Reproduce the listing below without any change.

— Start —

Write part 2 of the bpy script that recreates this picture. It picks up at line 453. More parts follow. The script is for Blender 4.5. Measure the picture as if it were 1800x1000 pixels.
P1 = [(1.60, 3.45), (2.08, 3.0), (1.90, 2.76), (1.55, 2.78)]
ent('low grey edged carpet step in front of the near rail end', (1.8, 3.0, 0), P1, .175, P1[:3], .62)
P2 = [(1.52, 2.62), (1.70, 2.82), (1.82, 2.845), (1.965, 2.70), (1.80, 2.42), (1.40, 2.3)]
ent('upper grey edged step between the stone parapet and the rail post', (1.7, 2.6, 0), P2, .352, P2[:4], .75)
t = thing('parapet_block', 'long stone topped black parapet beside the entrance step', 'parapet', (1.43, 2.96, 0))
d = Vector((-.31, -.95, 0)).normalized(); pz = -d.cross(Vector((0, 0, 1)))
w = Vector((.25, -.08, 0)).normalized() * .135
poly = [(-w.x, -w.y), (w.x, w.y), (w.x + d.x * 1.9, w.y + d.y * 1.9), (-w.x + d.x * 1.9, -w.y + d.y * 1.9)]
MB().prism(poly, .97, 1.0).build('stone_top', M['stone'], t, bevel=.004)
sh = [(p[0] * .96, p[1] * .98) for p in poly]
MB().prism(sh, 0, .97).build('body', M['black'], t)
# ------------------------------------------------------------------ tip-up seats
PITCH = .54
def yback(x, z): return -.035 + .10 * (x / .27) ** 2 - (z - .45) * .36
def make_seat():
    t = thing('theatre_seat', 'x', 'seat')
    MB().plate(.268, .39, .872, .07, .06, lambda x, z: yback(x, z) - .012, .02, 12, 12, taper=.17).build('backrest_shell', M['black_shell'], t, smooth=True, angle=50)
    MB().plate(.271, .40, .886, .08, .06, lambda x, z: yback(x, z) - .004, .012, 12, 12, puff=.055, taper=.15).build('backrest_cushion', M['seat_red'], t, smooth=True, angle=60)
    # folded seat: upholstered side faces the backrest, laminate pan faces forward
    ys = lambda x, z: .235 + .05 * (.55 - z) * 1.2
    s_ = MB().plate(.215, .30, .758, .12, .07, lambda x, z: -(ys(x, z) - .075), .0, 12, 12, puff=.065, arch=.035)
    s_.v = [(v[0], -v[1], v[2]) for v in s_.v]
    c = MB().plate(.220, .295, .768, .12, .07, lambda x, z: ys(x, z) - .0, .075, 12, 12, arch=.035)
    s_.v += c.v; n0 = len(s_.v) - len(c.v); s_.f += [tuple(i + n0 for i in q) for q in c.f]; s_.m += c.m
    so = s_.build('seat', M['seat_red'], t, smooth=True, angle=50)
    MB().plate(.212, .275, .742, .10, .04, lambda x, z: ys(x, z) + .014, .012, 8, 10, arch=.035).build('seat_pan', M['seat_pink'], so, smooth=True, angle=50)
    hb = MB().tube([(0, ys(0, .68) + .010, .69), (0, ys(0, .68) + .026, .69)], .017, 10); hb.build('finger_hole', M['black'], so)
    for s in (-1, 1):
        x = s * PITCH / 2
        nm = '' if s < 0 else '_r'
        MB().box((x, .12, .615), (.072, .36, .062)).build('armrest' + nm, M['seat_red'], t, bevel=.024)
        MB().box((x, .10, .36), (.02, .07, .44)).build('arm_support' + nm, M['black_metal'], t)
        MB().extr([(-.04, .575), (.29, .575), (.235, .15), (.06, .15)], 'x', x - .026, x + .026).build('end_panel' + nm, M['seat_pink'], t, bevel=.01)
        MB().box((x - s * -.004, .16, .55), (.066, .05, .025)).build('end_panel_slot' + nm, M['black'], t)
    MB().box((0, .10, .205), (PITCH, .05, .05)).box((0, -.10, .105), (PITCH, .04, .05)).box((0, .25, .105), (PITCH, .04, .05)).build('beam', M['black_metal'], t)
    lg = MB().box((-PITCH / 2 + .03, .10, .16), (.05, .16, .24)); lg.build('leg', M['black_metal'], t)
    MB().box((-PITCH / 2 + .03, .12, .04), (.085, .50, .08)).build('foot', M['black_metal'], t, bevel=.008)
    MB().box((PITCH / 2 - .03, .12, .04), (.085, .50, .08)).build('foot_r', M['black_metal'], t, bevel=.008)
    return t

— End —

> Finished exercise:
Write part 2 of the bpy script that recreates this picture. It picks up at line 453. More parts follow. The script is for Blender 4.5. Measure the picture as if it were 1800x1000 pixels.
P1 = [(1.60, 3.45), (2.08, 3.0), (1.90, 2.76), (1.55, 2.78)]
ent('low grey edged carpet step in front of the near rail end', (1.8, 3.0, 0), P1, .175, P1[:3], .62)
P2 = [(1.52, 2.62), (1.70, 2.82), (1.82, 2.845), (1.965, 2.70), (1.80, 2.42), (1.40, 2.3)]
ent('upper grey edged step between the stone parapet and the rail post', (1.7, 2.6, 0), P2, .352, P2[:4], .75)
t = thing('parapet_block', 'long stone topped black parapet beside the entrance step', 'parapet', (1.43, 2.96, 0))
d = Vector((-.31, -.95, 0)).normalized(); pz = -d.cross(Vector((0, 0, 1)))
w = Vector((.25, -.08, 0)).normalized() * .135
poly = [(-w.x, -w.y), (w.x, w.y), (w.x + d.x * 1.9, w.y + d.y * 1.9), (-w.x + d.x * 1.9, -w.y + d.y * 1.9)]
MB().prism(poly, .97, 1.0).build('stone_top', M['stone'], t, bevel=.004)
sh = [(p[0] * .96, p[1] * .98) for p in poly]
MB().prism(sh, 0, .97).build('body', M['black'], t)
# ------------------------------------------------------------------ tip-up seats
PITCH = .54
def yback(x, z): return -.035 + .10 * (x / .27) ** 2 - (z - .45) * .36
def make_seat():
    t = thing('theatre_seat', 'x', 'seat')
    MB().plate(.268, .39, .872, .07, .06, lambda x, z: yback(x, z) - .012, .02, 12, 12, taper=.17).build('backrest_shell', M['black_shell'], t, smooth=True, angle=50)
    MB().plate(.271, .40, .886, .08, .06, lambda x, z: yback(x, z) - .004, .012, 12, 12, puff=.055, taper=.15).build('backrest_cushion', M['seat_red'], t, smooth=True, angle=60)
    # folded seat: upholstered side faces the backrest, laminate pan faces forward
    ys = lambda x, z: .235 + .05 * (.55 - z) * 1.2
    s_ = MB().plate(.215, .30, .758, .12, .07, lambda x, z: -(ys(x, z) - .075), .0, 12, 12, puff=.065, arch=.035)
    s_.v = [(v[0], -v[1], v[2]) for v in s_.v]
    c = MB().plate(.220, .295, .768, .12, .07, lambda x, z: ys(x, z) - .0, .075, 12, 12, arch=.035)
    s_.v += c.v; n0 = len(s_.v) - len(c.v); s_.f += [tuple(i + n0 for i in q) for q in c.f]; s_.m += c.m
    so = s_.build('seat', M['seat_red'], t, smooth=True, angle=50)
    MB().plate(.212, .275, .742, .10, .04, lambda x, z: ys(x, z) + .014, .012, 8, 10, arch=.035).build('seat_pan', M['seat_pink'], so, smooth=True, angle=50)
    hb = MB().tube([(0, ys(0, .68) + .010, .69), (0, ys(0, .68) + .026, .69)], .017, 10); hb.build('finger_hole', M['black'], so)
    for s in (-1, 1):
        x = s * PITCH / 2
        nm = '' if s < 0 else '_r'
        MB().box((x, .12, .615), (.072, .36, .062)).build('armrest' + nm, M['seat_red'], t, bevel=.024)
        MB().box((x, .10, .36), (.02, .07, .44)).build('arm_support' + nm, M['black_metal'], t)
        MB().extr([(-.04, .575), (.29, .575), (.235, .15), (.06, .15)], 'x', x - .026, x + .026).build('end_panel' + nm, M['seat_pink'], t, bevel=.01)
        MB().box((x - s * -.004, .16, .55), (.066, .05, .025)).build('end_panel_slot' + nm, M['black'], t)
    MB().box((0, .10, .205), (PITCH, .05, .05)).box((0, -.10, .105), (PITCH, .04, .05)).box((0, .25, .105), (PITCH, .04, .05)).build('beam', M['black_metal'], t)
    lg = MB().box((-PITCH / 2 + .03, .10, .16), (.05, .16, .24)); lg.build('leg', M['black_metal'], t)
    MB().box((-PITCH / 2 + .03, .12, .04), (.085, .50, .08)).build('foot', M['black_metal'], t, bevel=.008)
    MB().box((PITCH / 2 - .03, .12, .04), (.085, .50, .08)).build('foot_r', M['black_metal'], t, bevel=.008)
    return t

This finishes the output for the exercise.